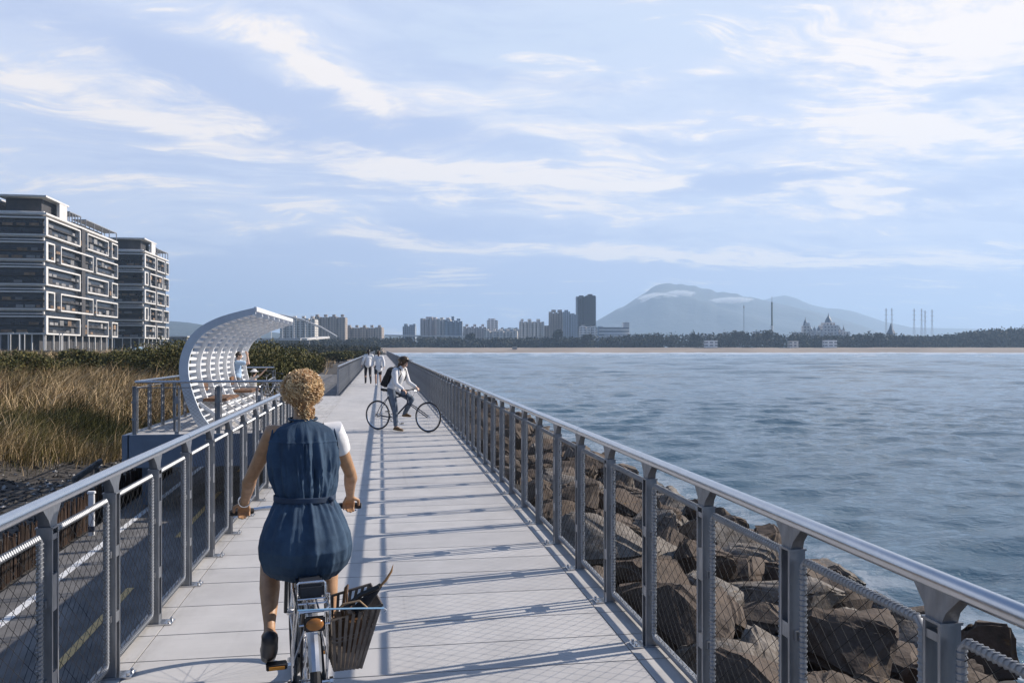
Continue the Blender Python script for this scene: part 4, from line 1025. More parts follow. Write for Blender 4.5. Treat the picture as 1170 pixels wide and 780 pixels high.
# arch bridge behind the canopy and the viaduct
D0 = 720
T_ = thing('arch_bridge', 'white arch bridge partly hidden behind the canopy', 'bridge', (0, 0, 0)); 
def q3(u, v, d): x, y = dp(u, d); return (x, y, zv(v, d))
mb = MB(); mb.bar(q3(200, 388, D0), q3(345, 387.5, D0), 9, 2.0); mb.bar(q3(345, 387.5, D0), q3(372, 385.4, D0+30), 9, 1.7); mb.build('bridge_deck', wht, T_)
arc = [(215,386),(235,372),(262,361),(292,357.5),(320,359.5),(345,365),(366,373.5),(385,384.5)]
mb = MB(); mb.tube([q3(u, v, D0+4) for u, v in arc], .75, 8); mb.build('arch', wht, T_)
for u in range(232, 380, 13): v = float(np.interp(u, [a for a, _ in arc], [b_ for _, b_ in arc])); mb = MB(); mb.cyl(q3(u, v, D0+4), q3(u, 387, D0+4), .22, 5); mb.build('hanger', wht, T_)
for u in (225, 290, 352): mb = MB(); p, q = q3(u, 388.5, D0), q3(u, 400, D0); mb.cyl(p, (p[0], p[1], -1), 1.6, 8); mb.build('pier', gry, T_)
T_ = thing('viaduct', 'long low pale viaduct in front of the clustered high-rises', 'viaduct', (0, 0, 0))
mb = MB(); mb.bar(q3(440, 383, 1180), q3(533, 384.5, 1180), 8, 1.8); mb.build('deck', wht, T_)
for u in range(446, 530, 11): p = q3(u, 384.4, 1180); mb = MB(); mb.cyl(p, (p[0], p[1], 0), 1.2, 6); mb.build('pier', gry, T_)
T_ = thing('fishing_shed', 'low pale shed on the beach at the far left of the sand', 'shed', (*dp(588, 940), 1.0)); mb = MB(); mb.box((0,0,1), (5,3,2.4)); mb.build('wall', gry, T_); mb = MB(); mb.box((0,0,2.4), (5.6,3.6,.3)); mb.build('roof', wht, T_)

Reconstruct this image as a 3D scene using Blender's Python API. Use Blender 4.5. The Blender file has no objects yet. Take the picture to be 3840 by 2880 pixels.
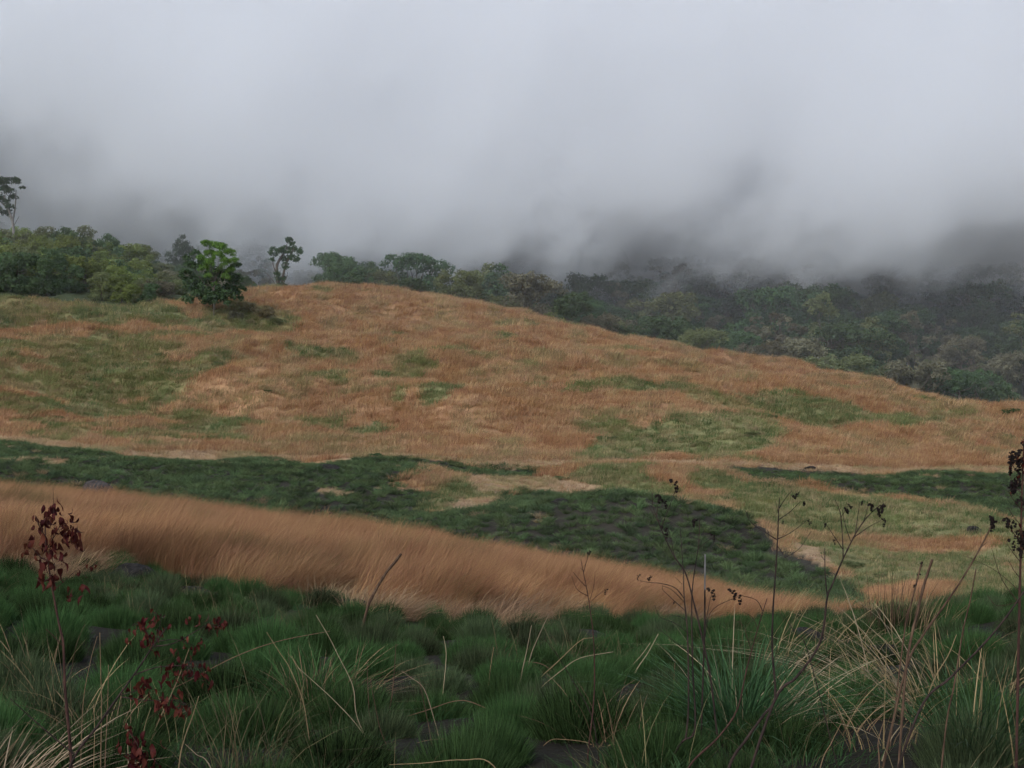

§ **Work to do**: Reproduce the entries above word for word. Pictures stay out.

§ **Response**:
Continue the Blender Python script for this scene: part 4, from line 1025. More parts follow. Write for Blender 4.5. Treat the picture as 1170 pixels wide and 780 pixels high.
# arch bridge behind the canopy and the viaduct
D0 = 720
T_ = thing('arch_bridge', 'white arch bridge partly hidden behind the canopy', 'bridge', (0, 0, 0)); 
def q3(u, v, d): x, y = dp(u, d); return (x, y, zv(v, d))
mb = MB(); mb.bar(q3(200, 388, D0), q3(345, 387.5, D0), 9, 2.0); mb.bar(q3(345, 387.5, D0), q3(372, 385.4, D0+30), 9, 1.7); mb.build('bridge_deck', wht, T_)
arc = [(215,386),(235,372),(262,361),(292,357.5),(320,359.5),(345,365),(366,373.5),(385,384.5)]
mb = MB(); mb.tube([q3(u, v, D0+4) for u, v in arc], .75, 8); mb.build('arch', wht, T_)
for u in range(232, 380, 13): v = float(np.interp(u, [a for a, _ in arc], [b_ for _, b_ in arc])); mb = MB(); mb.cyl(q3(u, v, D0+4), q3(u, 387, D0+4), .22, 5); mb.build('hanger', wht, T_)
for u in (225, 290, 352): mb = MB(); p, q = q3(u, 388.5, D0), q3(u, 400, D0); mb.cyl(p, (p[0], p[1], -1), 1.6, 8); mb.build('pier', gry, T_)
T_ = thing('viaduct', 'long low pale viaduct in front of the clustered high-rises', 'viaduct', (0, 0, 0))
mb = MB(); mb.bar(q3(440, 383, 1180), q3(533, 384.5, 1180), 8, 1.8); mb.build('deck', wht, T_)
for u in range(446, 530, 11): p = q3(u, 384.4, 1180); mb = MB(); mb.cyl(p, (p[0], p[1], 0), 1.2, 6); mb.build('pier', gry, T_)
T_ = thing('fishing_shed', 'low pale shed on the beach at the far left of the sand', 'shed', (*dp(588, 940), 1.0)); mb = MB(); mb.box((0,0,1), (5,3,2.4)); mb.build('wall', gry, T_); mb = MB(); mb.box((0,0,2.4), (5.6,3.6,.3)); mb.build('roof', wht, T_)

Reconstruct this image as a 3D scene using Blender's Python API. Use Blender 4.5. The Blender file has no objects yet. Take the picture to be 3840 by 2880 pixels.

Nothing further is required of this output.